Quando è quindi che queste popolazioni cessano di essere un reale pericolo?
Più o meno verso la fine del XV secolo: da quel momento le armi da fuoco sostanzialmente annullano i vantaggi della cavalleria negli scontri diretti contro soldati appiedati.
Aggiungo infine un’ultima mia considerazione: per l’intero libro l’autore ricorre spesso alla stessa motivazione per spiegare la fine di grandi regni o imperi: il cambiamento climatico.
Certamente in alcuni casi questo potrebbe avere avuto un ruolo significativo ma, più spesso, credo che l’autore si sia fatto condizionare dalla situazione attuale. È un fenomeno comune (non ricordo dove l’ho letto, ma mi pare fosse una fonte autorevole) quello di interpretare il passato usando chiavi prese in prestito dal presente (*4). Il professor Holslag non fa eccezione.

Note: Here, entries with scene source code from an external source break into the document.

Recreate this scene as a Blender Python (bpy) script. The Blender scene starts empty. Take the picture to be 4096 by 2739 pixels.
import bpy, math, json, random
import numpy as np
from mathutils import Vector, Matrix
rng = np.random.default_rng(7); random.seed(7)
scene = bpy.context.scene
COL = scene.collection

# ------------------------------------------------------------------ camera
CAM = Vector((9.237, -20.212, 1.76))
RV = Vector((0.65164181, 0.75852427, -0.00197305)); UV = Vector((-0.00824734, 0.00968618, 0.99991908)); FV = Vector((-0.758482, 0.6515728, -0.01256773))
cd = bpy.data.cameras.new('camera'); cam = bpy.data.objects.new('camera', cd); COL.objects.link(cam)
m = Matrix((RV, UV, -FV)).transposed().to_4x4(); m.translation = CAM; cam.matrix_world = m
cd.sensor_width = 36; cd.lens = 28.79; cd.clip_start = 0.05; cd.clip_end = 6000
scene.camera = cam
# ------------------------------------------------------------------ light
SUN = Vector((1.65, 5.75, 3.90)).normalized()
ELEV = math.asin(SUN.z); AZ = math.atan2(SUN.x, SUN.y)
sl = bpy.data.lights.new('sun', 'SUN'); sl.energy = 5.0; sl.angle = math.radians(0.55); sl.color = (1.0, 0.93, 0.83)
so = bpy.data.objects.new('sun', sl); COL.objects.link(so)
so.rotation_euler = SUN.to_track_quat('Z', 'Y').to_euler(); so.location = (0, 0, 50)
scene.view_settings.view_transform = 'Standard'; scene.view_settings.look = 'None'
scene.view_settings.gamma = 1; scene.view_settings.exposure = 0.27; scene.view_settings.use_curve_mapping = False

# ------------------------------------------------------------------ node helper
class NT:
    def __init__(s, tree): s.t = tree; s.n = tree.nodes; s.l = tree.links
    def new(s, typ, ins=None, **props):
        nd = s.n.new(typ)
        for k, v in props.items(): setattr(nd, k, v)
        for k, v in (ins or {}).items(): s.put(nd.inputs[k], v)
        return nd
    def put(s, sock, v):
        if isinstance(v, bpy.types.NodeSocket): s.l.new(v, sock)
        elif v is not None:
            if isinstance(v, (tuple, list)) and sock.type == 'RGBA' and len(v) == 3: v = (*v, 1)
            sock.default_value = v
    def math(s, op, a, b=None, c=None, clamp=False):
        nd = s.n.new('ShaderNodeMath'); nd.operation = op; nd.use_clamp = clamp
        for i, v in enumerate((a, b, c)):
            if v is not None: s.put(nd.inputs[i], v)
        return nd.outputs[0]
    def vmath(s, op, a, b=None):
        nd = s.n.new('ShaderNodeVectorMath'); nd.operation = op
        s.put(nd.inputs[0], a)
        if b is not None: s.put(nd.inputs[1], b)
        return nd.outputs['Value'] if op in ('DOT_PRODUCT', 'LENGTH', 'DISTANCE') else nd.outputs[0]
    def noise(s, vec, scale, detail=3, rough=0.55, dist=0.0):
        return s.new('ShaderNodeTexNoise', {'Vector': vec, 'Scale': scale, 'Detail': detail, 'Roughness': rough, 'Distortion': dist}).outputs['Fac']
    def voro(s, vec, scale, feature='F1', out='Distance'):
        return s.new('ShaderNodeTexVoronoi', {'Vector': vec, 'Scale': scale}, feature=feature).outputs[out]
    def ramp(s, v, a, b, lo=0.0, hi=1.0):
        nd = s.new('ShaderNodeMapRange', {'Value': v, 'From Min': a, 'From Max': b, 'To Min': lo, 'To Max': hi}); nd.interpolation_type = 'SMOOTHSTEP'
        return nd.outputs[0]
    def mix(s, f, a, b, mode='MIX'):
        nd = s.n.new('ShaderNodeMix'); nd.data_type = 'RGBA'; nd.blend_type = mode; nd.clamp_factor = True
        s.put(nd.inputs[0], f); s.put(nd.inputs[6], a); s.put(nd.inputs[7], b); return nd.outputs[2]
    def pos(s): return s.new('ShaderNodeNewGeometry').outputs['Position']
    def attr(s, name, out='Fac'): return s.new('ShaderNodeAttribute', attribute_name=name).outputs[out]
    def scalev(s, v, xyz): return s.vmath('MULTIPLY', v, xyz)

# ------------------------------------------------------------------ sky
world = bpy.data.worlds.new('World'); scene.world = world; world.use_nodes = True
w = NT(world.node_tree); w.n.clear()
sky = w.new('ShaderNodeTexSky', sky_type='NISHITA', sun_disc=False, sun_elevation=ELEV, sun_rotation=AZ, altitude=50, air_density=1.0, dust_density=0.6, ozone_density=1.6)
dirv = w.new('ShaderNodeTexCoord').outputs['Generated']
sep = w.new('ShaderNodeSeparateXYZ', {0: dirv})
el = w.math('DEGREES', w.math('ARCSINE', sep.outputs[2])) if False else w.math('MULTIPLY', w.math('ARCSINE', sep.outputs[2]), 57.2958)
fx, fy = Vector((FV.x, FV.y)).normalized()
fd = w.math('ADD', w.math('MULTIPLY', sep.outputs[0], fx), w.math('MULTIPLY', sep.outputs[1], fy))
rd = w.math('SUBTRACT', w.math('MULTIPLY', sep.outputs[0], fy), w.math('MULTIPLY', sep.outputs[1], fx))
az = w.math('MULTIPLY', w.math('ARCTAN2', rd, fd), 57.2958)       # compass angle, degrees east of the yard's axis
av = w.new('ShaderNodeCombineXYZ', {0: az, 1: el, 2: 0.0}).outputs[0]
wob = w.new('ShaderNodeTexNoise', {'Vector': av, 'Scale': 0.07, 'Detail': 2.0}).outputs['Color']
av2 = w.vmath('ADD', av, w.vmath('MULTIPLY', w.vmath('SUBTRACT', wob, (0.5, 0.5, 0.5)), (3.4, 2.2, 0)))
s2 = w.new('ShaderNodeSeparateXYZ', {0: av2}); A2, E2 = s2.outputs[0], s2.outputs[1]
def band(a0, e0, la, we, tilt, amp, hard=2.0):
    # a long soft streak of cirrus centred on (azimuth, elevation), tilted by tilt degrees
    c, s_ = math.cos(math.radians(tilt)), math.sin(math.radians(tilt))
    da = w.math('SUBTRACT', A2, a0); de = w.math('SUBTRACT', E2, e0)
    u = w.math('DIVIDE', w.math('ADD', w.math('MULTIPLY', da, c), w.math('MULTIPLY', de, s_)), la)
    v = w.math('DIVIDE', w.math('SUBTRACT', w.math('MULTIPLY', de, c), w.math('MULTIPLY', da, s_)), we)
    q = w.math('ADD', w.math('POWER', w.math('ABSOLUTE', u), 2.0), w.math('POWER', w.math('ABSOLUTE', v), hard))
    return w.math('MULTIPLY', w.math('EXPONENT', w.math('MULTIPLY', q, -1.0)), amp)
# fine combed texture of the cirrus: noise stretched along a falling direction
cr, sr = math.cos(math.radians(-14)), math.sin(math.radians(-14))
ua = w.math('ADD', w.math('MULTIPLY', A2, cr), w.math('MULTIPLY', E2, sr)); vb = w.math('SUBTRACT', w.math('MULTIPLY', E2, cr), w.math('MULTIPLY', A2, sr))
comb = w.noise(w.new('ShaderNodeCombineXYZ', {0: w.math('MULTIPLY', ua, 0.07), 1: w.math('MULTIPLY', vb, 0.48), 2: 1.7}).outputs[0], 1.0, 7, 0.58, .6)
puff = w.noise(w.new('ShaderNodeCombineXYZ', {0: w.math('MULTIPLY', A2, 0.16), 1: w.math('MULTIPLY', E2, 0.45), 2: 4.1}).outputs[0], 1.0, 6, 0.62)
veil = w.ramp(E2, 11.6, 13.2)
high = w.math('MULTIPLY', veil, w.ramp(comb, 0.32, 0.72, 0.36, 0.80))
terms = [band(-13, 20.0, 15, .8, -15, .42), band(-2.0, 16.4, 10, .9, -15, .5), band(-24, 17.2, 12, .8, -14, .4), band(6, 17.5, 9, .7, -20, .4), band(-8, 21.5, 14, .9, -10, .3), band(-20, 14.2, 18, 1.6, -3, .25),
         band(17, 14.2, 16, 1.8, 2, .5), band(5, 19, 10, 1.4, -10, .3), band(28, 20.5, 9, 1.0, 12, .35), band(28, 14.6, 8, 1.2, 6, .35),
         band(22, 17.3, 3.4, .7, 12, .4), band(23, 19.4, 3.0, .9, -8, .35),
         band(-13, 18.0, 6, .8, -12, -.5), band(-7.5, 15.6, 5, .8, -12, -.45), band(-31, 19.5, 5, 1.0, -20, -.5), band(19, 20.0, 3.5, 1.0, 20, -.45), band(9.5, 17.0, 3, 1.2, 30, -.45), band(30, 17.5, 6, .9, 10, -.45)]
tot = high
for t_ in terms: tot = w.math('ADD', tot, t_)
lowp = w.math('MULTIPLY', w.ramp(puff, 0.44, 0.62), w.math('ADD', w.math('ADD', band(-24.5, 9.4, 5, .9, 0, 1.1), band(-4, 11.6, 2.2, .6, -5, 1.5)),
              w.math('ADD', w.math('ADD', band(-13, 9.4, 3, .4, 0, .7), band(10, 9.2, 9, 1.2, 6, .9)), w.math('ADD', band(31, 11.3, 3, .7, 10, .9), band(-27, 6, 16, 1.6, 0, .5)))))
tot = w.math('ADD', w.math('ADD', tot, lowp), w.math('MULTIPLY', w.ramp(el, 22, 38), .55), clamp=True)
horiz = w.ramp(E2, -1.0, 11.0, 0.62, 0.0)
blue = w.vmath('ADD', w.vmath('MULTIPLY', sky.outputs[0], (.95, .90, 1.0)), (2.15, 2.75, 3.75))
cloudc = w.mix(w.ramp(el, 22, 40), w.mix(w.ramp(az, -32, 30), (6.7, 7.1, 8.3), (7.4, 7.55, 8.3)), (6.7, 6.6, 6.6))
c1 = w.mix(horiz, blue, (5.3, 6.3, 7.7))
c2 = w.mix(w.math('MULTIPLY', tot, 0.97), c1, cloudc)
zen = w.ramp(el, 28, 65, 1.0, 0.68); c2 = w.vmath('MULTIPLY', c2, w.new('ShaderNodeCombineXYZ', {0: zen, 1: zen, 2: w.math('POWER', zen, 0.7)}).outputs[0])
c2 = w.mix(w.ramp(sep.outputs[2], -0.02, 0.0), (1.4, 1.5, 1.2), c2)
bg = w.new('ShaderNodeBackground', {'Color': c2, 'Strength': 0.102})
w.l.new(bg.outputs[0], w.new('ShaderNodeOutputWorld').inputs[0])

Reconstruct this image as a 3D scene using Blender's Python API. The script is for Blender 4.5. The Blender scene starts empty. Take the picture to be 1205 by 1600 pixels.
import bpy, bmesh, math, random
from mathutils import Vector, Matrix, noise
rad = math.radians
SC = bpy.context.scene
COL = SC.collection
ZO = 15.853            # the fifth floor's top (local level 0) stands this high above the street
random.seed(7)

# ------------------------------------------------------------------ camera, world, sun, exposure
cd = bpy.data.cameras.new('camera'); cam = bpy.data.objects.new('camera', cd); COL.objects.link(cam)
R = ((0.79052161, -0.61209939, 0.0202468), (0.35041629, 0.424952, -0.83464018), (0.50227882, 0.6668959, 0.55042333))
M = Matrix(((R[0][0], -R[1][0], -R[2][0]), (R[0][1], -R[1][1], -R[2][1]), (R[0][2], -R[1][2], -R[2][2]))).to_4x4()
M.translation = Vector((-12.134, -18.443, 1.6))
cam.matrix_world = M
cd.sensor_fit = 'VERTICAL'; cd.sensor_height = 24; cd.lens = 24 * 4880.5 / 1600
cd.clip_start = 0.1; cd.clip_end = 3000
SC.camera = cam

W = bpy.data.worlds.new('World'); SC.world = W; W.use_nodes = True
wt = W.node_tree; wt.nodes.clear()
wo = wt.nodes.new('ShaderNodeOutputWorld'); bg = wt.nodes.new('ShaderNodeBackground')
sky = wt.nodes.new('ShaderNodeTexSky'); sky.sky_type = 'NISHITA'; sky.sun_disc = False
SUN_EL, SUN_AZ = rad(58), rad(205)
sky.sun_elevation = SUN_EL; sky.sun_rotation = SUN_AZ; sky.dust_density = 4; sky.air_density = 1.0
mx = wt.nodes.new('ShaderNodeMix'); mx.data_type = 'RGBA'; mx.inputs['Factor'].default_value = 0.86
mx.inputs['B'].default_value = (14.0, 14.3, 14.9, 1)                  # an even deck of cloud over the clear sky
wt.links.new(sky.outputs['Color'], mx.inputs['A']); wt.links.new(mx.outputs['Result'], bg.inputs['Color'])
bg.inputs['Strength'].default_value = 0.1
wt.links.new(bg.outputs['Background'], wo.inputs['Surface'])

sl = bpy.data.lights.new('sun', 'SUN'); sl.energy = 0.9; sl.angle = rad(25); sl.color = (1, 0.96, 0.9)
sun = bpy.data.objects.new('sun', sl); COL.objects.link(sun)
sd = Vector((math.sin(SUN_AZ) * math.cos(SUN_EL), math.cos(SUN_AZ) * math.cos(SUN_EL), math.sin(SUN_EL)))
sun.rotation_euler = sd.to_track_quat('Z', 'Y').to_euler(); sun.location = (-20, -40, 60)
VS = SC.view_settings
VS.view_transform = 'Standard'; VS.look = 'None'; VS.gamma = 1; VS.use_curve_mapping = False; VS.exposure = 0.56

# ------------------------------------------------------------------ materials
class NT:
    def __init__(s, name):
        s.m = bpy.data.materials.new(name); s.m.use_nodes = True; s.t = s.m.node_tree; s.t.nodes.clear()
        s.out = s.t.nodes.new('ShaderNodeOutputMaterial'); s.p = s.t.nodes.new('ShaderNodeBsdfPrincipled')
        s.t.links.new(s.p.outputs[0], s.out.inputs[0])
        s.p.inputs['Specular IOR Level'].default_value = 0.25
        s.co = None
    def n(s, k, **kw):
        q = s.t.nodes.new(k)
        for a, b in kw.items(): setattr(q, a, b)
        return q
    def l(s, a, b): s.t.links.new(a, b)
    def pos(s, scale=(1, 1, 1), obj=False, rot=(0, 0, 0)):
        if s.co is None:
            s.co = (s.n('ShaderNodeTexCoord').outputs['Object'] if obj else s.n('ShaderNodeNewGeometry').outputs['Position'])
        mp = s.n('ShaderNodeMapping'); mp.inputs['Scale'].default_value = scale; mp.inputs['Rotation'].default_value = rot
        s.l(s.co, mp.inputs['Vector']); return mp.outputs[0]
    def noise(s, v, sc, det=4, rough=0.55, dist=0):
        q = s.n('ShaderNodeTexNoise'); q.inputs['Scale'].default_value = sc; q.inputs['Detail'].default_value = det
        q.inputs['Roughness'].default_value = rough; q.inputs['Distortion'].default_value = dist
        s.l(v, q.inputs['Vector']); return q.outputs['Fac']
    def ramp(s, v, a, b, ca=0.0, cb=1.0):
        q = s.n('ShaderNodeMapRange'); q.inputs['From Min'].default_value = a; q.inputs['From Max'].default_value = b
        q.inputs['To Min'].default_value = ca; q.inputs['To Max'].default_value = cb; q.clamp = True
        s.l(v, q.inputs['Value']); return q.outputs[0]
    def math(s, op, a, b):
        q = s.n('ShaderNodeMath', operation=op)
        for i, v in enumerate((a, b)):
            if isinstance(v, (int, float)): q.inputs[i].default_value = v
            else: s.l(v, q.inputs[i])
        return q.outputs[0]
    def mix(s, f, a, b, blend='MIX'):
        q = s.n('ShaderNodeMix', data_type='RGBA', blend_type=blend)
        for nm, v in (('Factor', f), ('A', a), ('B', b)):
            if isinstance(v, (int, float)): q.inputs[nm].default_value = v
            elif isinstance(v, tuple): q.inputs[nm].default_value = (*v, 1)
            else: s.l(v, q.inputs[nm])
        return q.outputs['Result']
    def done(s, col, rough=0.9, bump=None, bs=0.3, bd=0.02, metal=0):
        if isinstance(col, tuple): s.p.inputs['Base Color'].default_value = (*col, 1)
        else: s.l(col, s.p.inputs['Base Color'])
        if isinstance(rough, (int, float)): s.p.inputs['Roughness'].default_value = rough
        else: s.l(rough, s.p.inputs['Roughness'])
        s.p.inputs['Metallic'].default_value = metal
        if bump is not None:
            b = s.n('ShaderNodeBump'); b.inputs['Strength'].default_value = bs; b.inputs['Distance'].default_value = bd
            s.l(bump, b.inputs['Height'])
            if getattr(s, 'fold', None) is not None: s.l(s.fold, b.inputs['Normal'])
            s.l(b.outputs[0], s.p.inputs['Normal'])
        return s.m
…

Conclusione: il libro a causa della sua sinteticità risulta troppo ambizioso e finisce per fornire al lettore solo dei riassuntini storici estremamente superficiali e talvolta confusi. Ovviamente ha anche qualche merito ma di certo non vale 32€! Compratelo solo se lo trovate a metà prezzo o meno...
Nota (*1): secondo me l’autore avrebbe fatto meglio a concentrarsi sulle dinamiche politiche ricorrenti riportando poi degli esempi concreti in cui le si vedono applicate: questo sarebbe stato per me un super libro!
Nota (*2): non ha “saputo” perché ormai ho capito che ciò che appare semplice ed evidente a me, la mia capacità di sussumere teorie da pochi casi concreti, un misto di fantasia, ragione e intuizione, è molto molto alta. O magari non ha “voluto” perché non voleva esporsi, temeva di essere ridicolizzato da storici di professione. O, infine, potrebbe essere stato l’editore a impedirglielo con logiche economiche.
Nota (*3): come ho già spiegato altrove le mie note talvolta sono contrassegnate da una “B” inserita in un riquadro per segnalare che si tratta di un utile spunto per questo ghiribizzo.
Nota (*4): lo so: sembra una mia teoria ma non lo è!